§ **Problem to work on**:
Reproduce every record below exactly as it appears.

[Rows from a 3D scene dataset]

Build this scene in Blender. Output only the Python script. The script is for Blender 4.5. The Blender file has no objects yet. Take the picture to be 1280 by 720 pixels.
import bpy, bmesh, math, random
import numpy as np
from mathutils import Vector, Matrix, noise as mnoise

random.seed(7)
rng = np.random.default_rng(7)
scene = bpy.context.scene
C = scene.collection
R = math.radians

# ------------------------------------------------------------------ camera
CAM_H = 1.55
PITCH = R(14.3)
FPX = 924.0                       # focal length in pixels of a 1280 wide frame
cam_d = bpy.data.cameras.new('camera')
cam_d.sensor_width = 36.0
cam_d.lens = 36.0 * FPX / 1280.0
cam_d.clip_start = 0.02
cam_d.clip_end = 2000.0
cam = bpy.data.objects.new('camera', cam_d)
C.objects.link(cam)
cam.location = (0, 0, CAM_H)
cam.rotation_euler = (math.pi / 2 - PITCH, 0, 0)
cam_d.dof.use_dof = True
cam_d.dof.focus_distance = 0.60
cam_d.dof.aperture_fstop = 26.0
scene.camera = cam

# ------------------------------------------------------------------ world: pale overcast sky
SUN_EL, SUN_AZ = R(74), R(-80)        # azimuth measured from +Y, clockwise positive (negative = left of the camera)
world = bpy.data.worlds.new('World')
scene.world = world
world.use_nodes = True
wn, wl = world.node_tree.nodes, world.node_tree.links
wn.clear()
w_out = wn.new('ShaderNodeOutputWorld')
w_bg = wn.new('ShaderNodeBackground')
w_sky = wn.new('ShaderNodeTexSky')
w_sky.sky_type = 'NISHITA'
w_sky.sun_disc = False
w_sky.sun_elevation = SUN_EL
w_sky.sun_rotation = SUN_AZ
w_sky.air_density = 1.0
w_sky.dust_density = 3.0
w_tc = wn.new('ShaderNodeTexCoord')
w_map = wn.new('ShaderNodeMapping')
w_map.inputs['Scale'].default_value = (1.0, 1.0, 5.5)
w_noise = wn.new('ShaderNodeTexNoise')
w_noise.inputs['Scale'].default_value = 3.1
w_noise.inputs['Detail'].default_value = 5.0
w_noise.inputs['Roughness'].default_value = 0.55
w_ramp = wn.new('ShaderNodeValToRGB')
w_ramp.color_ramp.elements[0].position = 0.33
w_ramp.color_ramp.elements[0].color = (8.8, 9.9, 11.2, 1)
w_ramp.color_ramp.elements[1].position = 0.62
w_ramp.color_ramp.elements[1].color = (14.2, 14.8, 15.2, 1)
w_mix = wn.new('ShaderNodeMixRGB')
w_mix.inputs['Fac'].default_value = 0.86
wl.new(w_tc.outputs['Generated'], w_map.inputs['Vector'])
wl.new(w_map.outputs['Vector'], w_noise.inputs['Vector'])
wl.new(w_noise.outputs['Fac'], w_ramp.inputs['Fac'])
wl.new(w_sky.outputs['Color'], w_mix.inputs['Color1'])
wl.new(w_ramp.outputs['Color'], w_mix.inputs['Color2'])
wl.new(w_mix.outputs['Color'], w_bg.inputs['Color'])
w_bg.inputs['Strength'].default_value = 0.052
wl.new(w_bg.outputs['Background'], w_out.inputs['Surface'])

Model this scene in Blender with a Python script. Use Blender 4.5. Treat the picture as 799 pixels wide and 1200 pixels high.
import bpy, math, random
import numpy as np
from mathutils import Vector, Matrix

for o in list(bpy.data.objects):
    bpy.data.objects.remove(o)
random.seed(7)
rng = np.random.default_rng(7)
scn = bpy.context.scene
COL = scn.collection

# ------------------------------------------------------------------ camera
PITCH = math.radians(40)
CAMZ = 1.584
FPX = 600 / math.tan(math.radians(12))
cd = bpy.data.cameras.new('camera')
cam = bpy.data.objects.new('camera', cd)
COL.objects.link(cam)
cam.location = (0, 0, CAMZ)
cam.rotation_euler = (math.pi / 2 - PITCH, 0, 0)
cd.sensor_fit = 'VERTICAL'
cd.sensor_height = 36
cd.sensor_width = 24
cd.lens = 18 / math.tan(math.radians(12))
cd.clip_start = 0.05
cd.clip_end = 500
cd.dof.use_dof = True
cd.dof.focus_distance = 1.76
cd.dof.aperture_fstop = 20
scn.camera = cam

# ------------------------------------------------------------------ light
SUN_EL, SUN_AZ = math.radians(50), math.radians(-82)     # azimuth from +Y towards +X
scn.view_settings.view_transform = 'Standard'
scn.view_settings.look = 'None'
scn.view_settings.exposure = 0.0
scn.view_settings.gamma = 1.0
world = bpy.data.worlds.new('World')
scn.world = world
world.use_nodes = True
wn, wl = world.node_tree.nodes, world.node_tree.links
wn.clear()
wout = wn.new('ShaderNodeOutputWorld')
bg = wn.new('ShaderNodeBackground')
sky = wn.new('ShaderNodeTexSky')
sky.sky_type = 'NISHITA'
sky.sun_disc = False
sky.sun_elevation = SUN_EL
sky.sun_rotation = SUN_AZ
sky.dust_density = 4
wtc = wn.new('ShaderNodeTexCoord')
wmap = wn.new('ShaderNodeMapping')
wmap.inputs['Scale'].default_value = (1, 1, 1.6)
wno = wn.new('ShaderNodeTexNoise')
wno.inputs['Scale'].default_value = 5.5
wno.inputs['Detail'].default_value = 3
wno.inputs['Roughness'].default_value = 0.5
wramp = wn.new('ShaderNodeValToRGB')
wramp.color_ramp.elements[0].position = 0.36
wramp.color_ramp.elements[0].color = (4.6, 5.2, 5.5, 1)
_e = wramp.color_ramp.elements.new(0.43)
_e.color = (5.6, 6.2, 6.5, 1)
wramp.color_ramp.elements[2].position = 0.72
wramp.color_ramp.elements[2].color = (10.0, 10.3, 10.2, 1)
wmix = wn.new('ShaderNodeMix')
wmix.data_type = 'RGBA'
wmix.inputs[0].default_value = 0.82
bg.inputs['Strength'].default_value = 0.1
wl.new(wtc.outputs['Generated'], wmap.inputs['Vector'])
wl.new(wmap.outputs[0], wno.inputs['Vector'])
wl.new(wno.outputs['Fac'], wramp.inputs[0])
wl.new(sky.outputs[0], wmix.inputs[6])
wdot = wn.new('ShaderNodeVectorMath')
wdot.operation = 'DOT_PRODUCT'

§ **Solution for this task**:
Build this scene in Blender. Output only the Python script. The script is for Blender 4.5. The Blender file has no objects yet. Take the picture to be 1280 by 720 pixels.
import bpy, bmesh, math, random
import numpy as np
from mathutils import Vector, Matrix, noise as mnoise

random.seed(7)
rng = np.random.default_rng(7)
scene = bpy.context.scene
C = scene.collection
R = math.radians

# ------------------------------------------------------------------ camera
CAM_H = 1.55
PITCH = R(14.3)
FPX = 924.0                       # focal length in pixels of a 1280 wide frame
cam_d = bpy.data.cameras.new('camera')
cam_d.sensor_width = 36.0
cam_d.lens = 36.0 * FPX / 1280.0
cam_d.clip_start = 0.02
cam_d.clip_end = 2000.0
cam = bpy.data.objects.new('camera', cam_d)
C.objects.link(cam)
cam.location = (0, 0, CAM_H)
cam.rotation_euler = (math.pi / 2 - PITCH, 0, 0)
cam_d.dof.use_dof = True
cam_d.dof.focus_distance = 0.60
cam_d.dof.aperture_fstop = 26.0
scene.camera = cam

# ------------------------------------------------------------------ world: pale overcast sky
SUN_EL, SUN_AZ = R(74), R(-80)        # azimuth measured from +Y, clockwise positive (negative = left of the camera)
world = bpy.data.worlds.new('World')
scene.world = world
world.use_nodes = True
wn, wl = world.node_tree.nodes, world.node_tree.links
wn.clear()
w_out = wn.new('ShaderNodeOutputWorld')
w_bg = wn.new('ShaderNodeBackground')
w_sky = wn.new('ShaderNodeTexSky')
w_sky.sky_type = 'NISHITA'
w_sky.sun_disc = False
w_sky.sun_elevation = SUN_EL
w_sky.sun_rotation = SUN_AZ
w_sky.air_density = 1.0
w_sky.dust_density = 3.0
w_tc = wn.new('ShaderNodeTexCoord')
w_map = wn.new('ShaderNodeMapping')
w_map.inputs['Scale'].default_value = (1.0, 1.0, 5.5)
w_noise = wn.new('ShaderNodeTexNoise')
w_noise.inputs['Scale'].default_value = 3.1
w_noise.inputs['Detail'].default_value = 5.0
w_noise.inputs['Roughness'].default_value = 0.55
w_ramp = wn.new('ShaderNodeValToRGB')
w_ramp.color_ramp.elements[0].position = 0.33
w_ramp.color_ramp.elements[0].color = (8.8, 9.9, 11.2, 1)
w_ramp.color_ramp.elements[1].position = 0.62
w_ramp.color_ramp.elements[1].color = (14.2, 14.8, 15.2, 1)
w_mix = wn.new('ShaderNodeMixRGB')
w_mix.inputs['Fac'].default_value = 0.86
wl.new(w_tc.outputs['Generated'], w_map.inputs['Vector'])
wl.new(w_map.outputs['Vector'], w_noise.inputs['Vector'])
wl.new(w_noise.outputs['Fac'], w_ramp.inputs['Fac'])
wl.new(w_sky.outputs['Color'], w_mix.inputs['Color1'])
wl.new(w_ramp.outputs['Color'], w_mix.inputs['Color2'])
wl.new(w_mix.outputs['Color'], w_bg.inputs['Color'])
w_bg.inputs['Strength'].default_value = 0.052
wl.new(w_bg.outputs['Background'], w_out.inputs['Surface'])

Model this scene in Blender with a Python script. Use Blender 4.5. Treat the picture as 799 pixels wide and 1200 pixels high.
import bpy, math, random
import numpy as np
from mathutils import Vector, Matrix

for o in list(bpy.data.objects):
    bpy.data.objects.remove(o)
random.seed(7)
rng = np.random.default_rng(7)
scn = bpy.context.scene
COL = scn.collection

# ------------------------------------------------------------------ camera
PITCH = math.radians(40)
CAMZ = 1.584
FPX = 600 / math.tan(math.radians(12))
cd = bpy.data.cameras.new('camera')
cam = bpy.data.objects.new('camera', cd)
COL.objects.link(cam)
cam.location = (0, 0, CAMZ)
cam.rotation_euler = (math.pi / 2 - PITCH, 0, 0)
cd.sensor_fit = 'VERTICAL'
cd.sensor_height = 36
cd.sensor_width = 24
cd.lens = 18 / math.tan(math.radians(12))
cd.clip_start = 0.05
cd.clip_end = 500
cd.dof.use_dof = True
cd.dof.focus_distance = 1.76
cd.dof.aperture_fstop = 20
scn.camera = cam

# ------------------------------------------------------------------ light
SUN_EL, SUN_AZ = math.radians(50), math.radians(-82)     # azimuth from +Y towards +X
scn.view_settings.view_transform = 'Standard'
scn.view_settings.look = 'None'
scn.view_settings.exposure = 0.0
scn.view_settings.gamma = 1.0
world = bpy.data.worlds.new('World')
scn.world = world
world.use_nodes = True
wn, wl = world.node_tree.nodes, world.node_tree.links
wn.clear()
wout = wn.new('ShaderNodeOutputWorld')
bg = wn.new('ShaderNodeBackground')
sky = wn.new('ShaderNodeTexSky')
sky.sky_type = 'NISHITA'
sky.sun_disc = False
sky.sun_elevation = SUN_EL
sky.sun_rotation = SUN_AZ
sky.dust_density = 4
wtc = wn.new('ShaderNodeTexCoord')
wmap = wn.new('ShaderNodeMapping')
wmap.inputs['Scale'].default_value = (1, 1, 1.6)
wno = wn.new('ShaderNodeTexNoise')
wno.inputs['Scale'].default_value = 5.5
wno.inputs['Detail'].default_value = 3
wno.inputs['Roughness'].default_value = 0.5
wramp = wn.new('ShaderNodeValToRGB')
wramp.color_ramp.elements[0].position = 0.36
wramp.color_ramp.elements[0].color = (4.6, 5.2, 5.5, 1)
_e = wramp.color_ramp.elements.new(0.43)
_e.color = (5.6, 6.2, 6.5, 1)
wramp.color_ramp.elements[2].position = 0.72
wramp.color_ramp.elements[2].color = (10.0, 10.3, 10.2, 1)
wmix = wn.new('ShaderNodeMix')
wmix.data_type = 'RGBA'
wmix.inputs[0].default_value = 0.82
bg.inputs['Strength'].default_value = 0.1
wl.new(wtc.outputs['Generated'], wmap.inputs['Vector'])
wl.new(wmap.outputs[0], wno.inputs['Vector'])
wl.new(wno.outputs['Fac'], wramp.inputs[0])
wl.new(sky.outputs[0], wmix.inputs[6])
wdot = wn.new('ShaderNodeVectorMath')
wdot.operation = 'DOT_PRODUCT'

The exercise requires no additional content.